On “One Minute,” which was released with XXXTentacion, Ye rapped, “Now your name is tainted, by the claims they paintin’/ The defendant is guilty, no one blames the plaintiff,” apparently pushing back against the #MeToo movement as a rite of male solidarity.
Ye’s rage against the machine has seemingly come to epitomize badass for many young people. It’s no surprise that many in his fan base may not see the point of condemning their favorite musician for his hate speech in an age when few other public figures have decorum.

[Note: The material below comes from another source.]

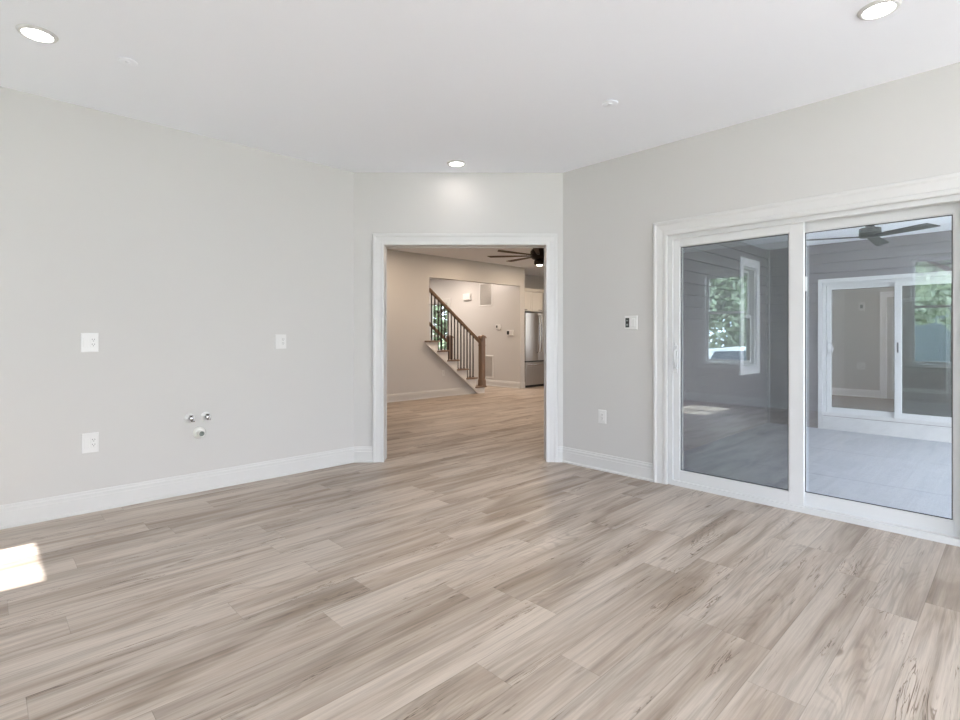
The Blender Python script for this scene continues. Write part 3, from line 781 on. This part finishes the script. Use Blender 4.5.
MB().cbox(-.075, 0, -.055, .075, .022, .055, .005).build('body', PLATE, t)
MB().box(.010, .022, -.02, .058, .0228, .036).build('display', DARKSLOT, t)
t = thing('alarm_keypad', 'white keypad with dark screen, right of and lower than the thermostat', 'keypad', (X2, 8.30 * KH, EYE + .066 * KH), 90)
MB().cbox(-.105, 0, -.062, .105, .025, .062, .005).build('body', PLATE, t)
MB().box(.018, .025, -.042, .090, .0258, .042).build('display', DARKSLOT, t)
t = thing('thermostat', 'small white wall thermostat seen through the far sliding door', 'thermostat', (XF, 2.19, 1.76), 90)
MB().cbox(-.05, 0, -.085, .05, .022, .085, .005).build('body', PLATE, t)
MB().box(-.022, .022, -.03, .022, .0228, .04).build('display', SCR, t)
double_hung('window_4', 'tall window with greenery outside, behind the staircase balusters', (X2, 10.79, 0), 90, .84, .77, 2.08, 1.18, .15, True, True)

# ------------------------------------------------------------------ fridge and cabinet
fx, fy = 8.975, 7.86
t = thing('refrigerator', 'stainless steel french door refrigerator', 'refrigerator', (fx, fy, 0), 0)
FW, FH = .91, 1.72
MB().box(.004, .075, .02, FW - .004, .80, FH - .01).build('body', STEELD, t)
MB().box(.02, .05, 0, FW - .02, .10, .05).build('kick_plate', DARKSLOT, t)
def fdoor(nm, x0, x1, z0, z1):
    rings = []
    n = 8
    prof = [(x0 + (x1 - x0) * i / n, -.012 * sin(pi * i / n)) for i in range(n + 1)]
    pl = [(x, y) for x, y in prof] + [(x1, .068), (x0, .068)]
    return MB().prism(pl, z0, z1, 'z').build(nm, STEEL, t, .004, 1)
d1 = fdoor('door', .004, FW / 2 - .003, .615, FH)
d2 = fdoor('door', FW / 2 + .003, FW - .004, .615, FH)
d3 = fdoor('freezer_drawer', .004, FW - .004, .06, .585)
MB().box(.01, .005, .585, FW - .01, .03, .615).build('door_gap', DARKSLOT, t)
for dd, x in ((d1, FW / 2 - .045), (d2, FW / 2 + .045)):
    MB().tube([(x, -.01, .80), (x, -.055, .83), (x, -.068, 1.1), (x, -.070, 1.25), (x, -.068, 1.4), (x, -.055, 1.64), (x, -.01, 1.67)], .012, 10).build('handle', CHROME, dd)
MB().tube([(.10, -.008, .52), (.12, -.055, .525), (.3, -.064, .525), (.6, -.064, .525), (FW - .12, -.055, .525), (FW - .10, -.008, .52)], .012, 10).build('handle', CHROME, d3)
t = thing('wall_cabinet', 'white shaker wall cabinet above the refrigerator', 'cabinet', (fx - .01, fy + .10, 1.755), 0)
CW, CH = .76, .465
MB().box(0, .02, 0, CW, .715, CH).build('carcass', CABW, t)
for x0, x1 in ((.012, CW / 2 - .002), (CW / 2 + .002, CW - .012)):
    dr = MB().frame(x0 + .065, x1 - .065, .075, CH - .075, [(0, .016), (0, 0), (.063, 0), (.063, .016)]).box(x0 + .06, .008, .07, x1 - .06, .016, CH - .07).build('door', CABW, t)
    hx = x0 + .10 if x0 < .1 else x1 - .10
    MB().tube([(hx - .05, 0, .045), (hx - .05, -.025, .045), (hx + .05, -.025, .045), (hx + .05, 0, .045)], .006, 8).build('handle', BRONZE, dr)
MB().prism([(.02, CH), (-.01, CH), (-.035, CH + .055), (-.035, CH + .07), (.02, CH + .07)], -.0, CW + .02, 'x').build('crown', CABW, t)

# ------------------------------------------------------------------ outdoors: ground, driveway, car, trees, neighbour
GZ = -.62
struct('ground', MB().box(-60, -60, GZ - .2, 60, 60, GZ), GRASS, 'green lawn outside the windows', 'ground')
struct('reflector', MB().box(-4.55, -14, GZ, 14, YB - T - .25, GZ + .08).box(-4.55, YB - T - .25, GZ, -1.56, -.3, GZ + .08), CONC, 'pale concrete patio added behind the house to light the ceiling', 'reflector')  # unseen bright slab added to bounce sunlight up to the ceiling
struct('driveway', MB().box(-12.5, -14, GZ, -4.6, 20, GZ + .03), ASPH, 'pale driveway outside the windows', 'driveway')

t = thing('car', 'white car parked outside, mirrored in the sliding panel', 'car', (-7.6, 4.70, GZ + .03), -90)
# body: cross sections along x (local), rounded
def car_ring(x, zb, zt_, hw, top):
    return [(x, -hw, zb), (x, -hw * 1.0, zb + (zt_ - zb) * .55), (x, -hw * .93, zt_ - .03), (x, -hw * top, zt_), (x, hw * top, zt_), (x, hw * .93, zt_ - .03), (x, hw, zb + (zt_ - zb) * .55), (x, hw, zb)]
rings = [car_ring(*a) for a in ((-2.22, .42, .62, .62, .8), (-2.18, .28, .80, .78, .85), (-1.9, .22, .92, .86, .86), (-1.1, .20, .98, .89, .87), (0, .20, .99, .90, .87), (1.0, .20, .97, .89, .87), (1.3, .20, .93, .88, .86), (2.0, .22, .80, .84, .84), (2.22, .32, .66, .70, .8))]
MB().loft(rings, smooth=True).build('body', CARP, t, .02, 2)
rings = [[(x, -a, z), (x, a, z), (x, b_, z2), (x, -b_, z2)] for x, a, b_, z, z2 in ((-2.02, .76, .70, .92, .94), (-1.55, .78, .62, .94, 1.40), (-.9, .80, .62, .95, 1.47), (.1, .80, .62, .95, 1.49), (.6, .79, .61, .94, 1.40), (1.32, .76, .70, .90, .92))]
cb_ = MB().loft(rings).build('cabin', CARP, t, .03, 2)
for s in (-1, 1):
    MB().add([(-1.50, s * .775, 1.0), (-.35, s * .795, 1.0), (-.35, s * .665, 1.38), (-1.35, s * .668, 1.34)], [(0, 1, 2, 3)]).add([(-.28, s * .795, 1.0), (.95, s * .785, .99), (.45, s * .668, 1.36), (-.28, s * .665, 1.39)], [(0, 1, 2, 3)]).build('side_window', CARG, cb_)
MB().add([(1.22, -.66, .965), (1.22, .66, .965), (.68, .56, 1.385), (.68, -.56, 1.385)], [(0, 1, 2, 3)]).build('windscreen', CARG, cb_)
MB().add([(-1.98, -.66, 1.0), (-1.98, .66, 1.0), (-1.62, .56, 1.36), (-1.62, -.56, 1.36)], [(0, 1, 2, 3)]).build('rear_window', CARG, cb_)
for x in (-1.35, 1.38):
    for s in (-1, 1):
        wh = MB().lathe([(.19, -.09), (.32, -.09), (.33, -.06), (.33, .06), (.32, .09), (.19, .09)], (x, s * .80, .33), 'y', 24).build('wheel', RUBBER, t)
        MB().lathe([(.0005, -.07), (.19, -.07), (.19, .07), (.0005, .07)], (x, s * .80, .33), 'y', 16).build('hub', CHROME, wh)

def tree(label, x, y, hgt, rad, m, seed, n=2600, low=.28):
    rd = random.Random(seed)
    t = thing('tree', label, 'tree', (x, y, GZ), 0, 'trees outside')
    tr = MB().tube([(0, 0, -.1), (.05, .03, hgt * .2), (-.04, .06, hgt * .45), (.03, 0, hgt * .75)], [.17, .14, .10, .05], 10)
    for i in range(7):
        a = rd.uniform(0, 2 * pi); z = hgt * rd.uniform(max(.25, low - .05), max(.6, low + .2)); L_ = rad * rd.uniform(.5, .8)
        tr.tube([(0, 0, z), (cos(a) * L_ * .5, sin(a) * L_ * .5, z + L_ * .35), (cos(a) * L_, sin(a) * L_, z + L_ * .55)], [.06, .04, .02], 6)
    tr.build('trunk', BARK, t)
    mb = MB()
    blobs = [(rd.uniform(-.6, .6) * rad, rd.uniform(-.6, .6) * rad, hgt * rd.uniform(low, .9), rad * rd.uniform(.35, .6)) for _ in range(16)]
    for i in range(n):
        bx, by, bz, br = rd.choice(blobs)
        v = Vector((rd.gauss(0, 1), rd.gauss(0, 1), rd.gauss(0, .8))).normalized() * br * rd.uniform(.6, 1.05)
        c = Vector((bx, by, bz)) + v
        a = Vector((rd.gauss(0, 1), rd.gauss(0, 1), rd.gauss(0, 1))).normalized(); b_ = a.orthogonal().normalized()
        s = rd.uniform(.09, .17) * (1.35 if rad > 2.2 else 1)
        mb.add([c - a * s, c + b_ * s * .45, c + a * s, c - b_ * s * .45], [(0, 1, 2, 3)])
    mb.build('foliage', m, t)
    return t
tree('leafy tree beyond the parked car, mirrored in the sliding panel', -15.5, 8.2, 8.0, 2.8, LEAF, 1, 9000, .16)
tree('darker leafy tree behind the parked car to its left', -19.5, 15.5, 9.0, 3.0, LEAF2, 2, 9000, .16)
tree('leafy tree mirrored in the upper part of the fixed panel', -13.5, 2.6, 7.5, 2.5, LEAF, 3, 8000, .34)
tree('dark leafy tree beyond the driveway, right of the mirrored neighbour house', -19, -2.5, 9.0, 3.0, LEAF2, 4, 7000, .16)
tree('young tree added by the house to keep sun off the window, its leaves mirrored in the fixed panel', -4.6, .75, 6.4, 1.5, LEAF, 6, 6000, .50)  # crown placed to block the sun from the second window
tree('green tree outside the hall window behind the staircase', 12.7, 15.4, 6.5, 2.3, LEAF2, 5, 9000, .06)

t = thing('house', 'blue grey neighbour house, mirrored in the fixed panel', 'house', (-27, 3.0, GZ), 0)
MB().box(-4, -6, 0, 4, 6, 5.4).build('wall', NBR, t)
MB().prism([(-4.5, 5.3), (4.5, 5.3), (0, 8.2)], -6.5, 6.5, 'y').build('roof', ROOFM, t)
for y in (-4.2, -1.4, 1.4, 4.2):
    for z in (1.0, 3.5):
        o = MB().frame(y - .45, y + .45, z, z + 1.3, [(0, 0), (0, .06), (.1, .06), (.1, 0)]).xf(M_((4, 0, 0), -90)).build('window_frame', TRIM, t)
        MB().box(4.0, -y - .45, z, 4.02, -y + .45, z + 1.3).build('window_pane', CARG, o)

And there is still money to be made. Up-and-coming musicians still work with him. An icon like Lauryn Hill got onstage with him in L.A. Live Nation and Gamma, the label distributing his new album “Bully,” knows that. Ye announced his Gamma signing in January, shortly after taking out a public apology ad in The Wall Street Journal, asserting, “I am not a Nazi,” and referencing his battle with bipolar disorder as a catalyst for his troubling antics. The letter came two months after he publicly apologized to Rabbi Yoshiyahu Yosef Pinto for his past comments. He was in full image rehab mode.
Some former supporters have said that they need to see more atonement to take him seriously. I wouldn’t anticipate that. His letter wasn’t apologizing to his former fans. He already has enough current fans. He’s remained a top-selling, top-streamed artist throughout his various controversies. His apology was in a publication read by people in business, a transparent attempt to rehabilitate his reputation among potential sponsors.
Pepsi and Diageo nonetheless pulled out of the Wireless Festival. Then the British government stepped in with the entry denial and the show was called off. That intervention may just end up making him a free-speech martyr, intensifying his redemption arc for those who buy into it.
I still occasionally listen to some of Ye’s pre-2018 music, because it’s tied to some of my own life experiences. He’s too far gone for me to try to engage with his recent work, outside of the context of my job as a music critic. And I definitely won’t be attending any concerts. It’s OK though; I’m not needed there. He’s a different artist playing to a new core who will likely stick with him forever.